"I'd like to add some beauty to life," said Anne dreamily. "I don't exactly want to make people KNOW more... though I know that IS the noblest ambition... but I'd love to make them have a pleasanter time because of me... to have some little joy or happy thought that would never have existed if I hadn't been born.” ― L.M. Montgomery, Anne's House of Dreams
Friday, December 27, 2019
christmas miracle
Christmas is a time for miracles.
I've heard that all my life but since I'd never experienced one I had kind of given up on that kind of thinking.
Until now.
There is no doubt that I needed a miracle this Christmas, I just needed some help to hang on. All the things were keeping me up at night and I didn't know what to do. I was so scared.

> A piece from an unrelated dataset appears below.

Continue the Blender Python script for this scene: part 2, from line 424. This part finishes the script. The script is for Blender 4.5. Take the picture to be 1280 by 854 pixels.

And then yesterday I learned that someone had given exactly the sort of help I so desperately needed. I had my Christmas miracle and I am humbled and so grateful. And so mystified because I don't know who this person is.
I'm a really independent person or at least I try to be. I almost never ask for help and, for some reason, it's really hard for me to accept help. It's not that I don't appreciate it, it's more that I hate to burden anyone or inconvenience them, it makes me feel guilty and so I almost always turn down offers of help and then kick myself. So there is a huge part of me that knows I would return this person's help if I knew who they were even though doing so would doom me. So maybe it's better that I never know.
But I want to thank them because they'll never know how much this means, how very grateful I am, how amazing it feels to know someone cares, how it's making me cry right now as I type this (which is really inconvenient because I'm at work) how I'm never going to forget this and I'm going to pay it forward for the rest of my life.
Christmas is a time for miracles. I'm never going to doubt that again.